In truth, gospel has never been a single or static entity. Its earliest origins are thought to be in African sacred songs and chants, brought to the US by slaves and subsequently adapted to Christian worship. Informed also by the rhythms and exhortations of work-songs, while Biblical stories and imagery came to codify black Americans' struggle for freedom, gospel as a term was invented in the 1930s by the musician/composer (and minister's son) Thomas A Dorsey, who channelled the flavours of blues and jazz into spreading the word.

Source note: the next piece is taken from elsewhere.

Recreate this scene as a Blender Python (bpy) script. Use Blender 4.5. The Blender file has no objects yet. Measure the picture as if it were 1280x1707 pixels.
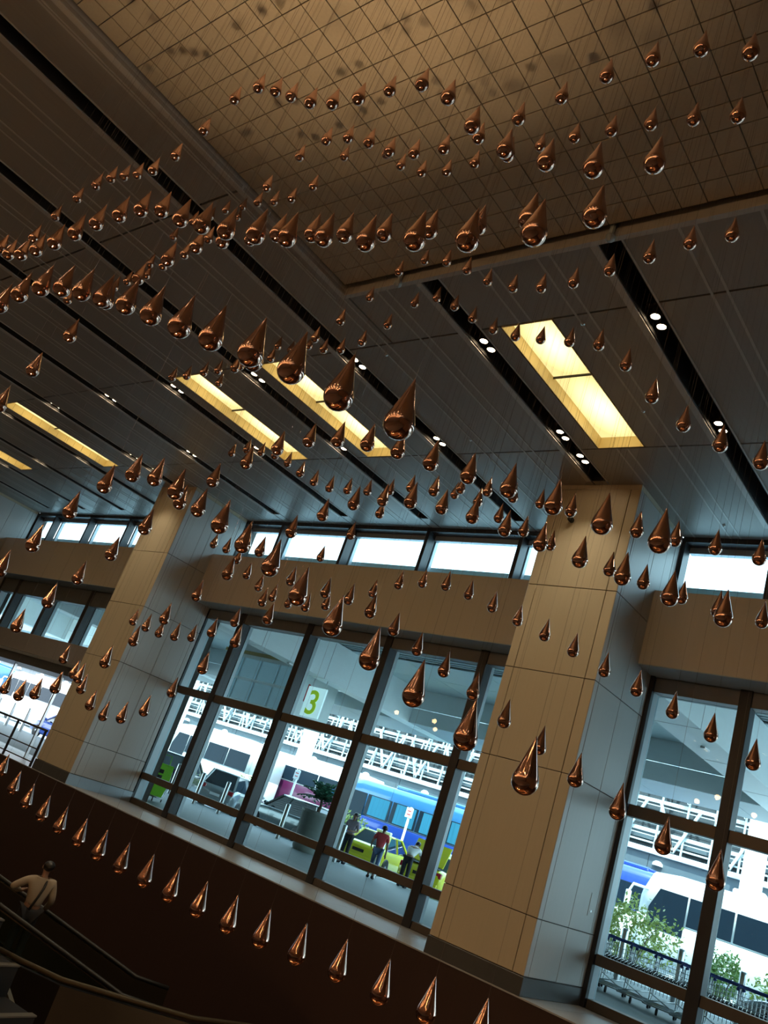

The soul genre probably wouldn't exist without gospel, with artists such as James Brown, Aretha Franklin, Sam Cooke, Cissy Houston, Wilson Pickett, Dionne Warwick and the Reverend Al Green all having started out singing in church or gospel groups. The lines between soul and gospel were particularly fruitfully blurred in the former's early heyday during the Civil Rights movement, in which two more of this year's Celtic Connections attractions, Mavis Staples and The Blind Boys of Alabama, were prominent musical ringleaders. The enduring resonance of this era's songs was once again highlighted when President Obama, on the campaign trail, would frequently close his rallies with the magisterial sound of Staples's singing, in the classic Staple Singers' track I'll Take You There. Equally, though, gospel is not an exclusively black tradition, featuring centrally in the repertoire of classic country acts such as the Carter Family, and cited as a key source or influence by many Americana artists today.

According to the African-American scholar Willie Ruff, professor of music at Yale, gospel even has very its own Celtic connection (beyond Jones's Welshness). As may be remembered from when Ruff's work brought together choirs from Alabama and Lewis at the festival in 2005, he argues that the call-and-response format of much gospel singing derived not only from this pattern's prevalence in African music, but from the precentor-led "lining out" of Gaelic psalms in the Hebridean Free Church, transplanted across the Atlantic by slave-owning Scottish settlers. Be that as it may, gospel's venerable folk origins, resilience in the face of adversity, and rich cross-fertilisation with other genres make it a wholly natural fit within the Celtic Connections line-up, adding its own uplifting fervour to the next fortnight's panoply of joyful noise.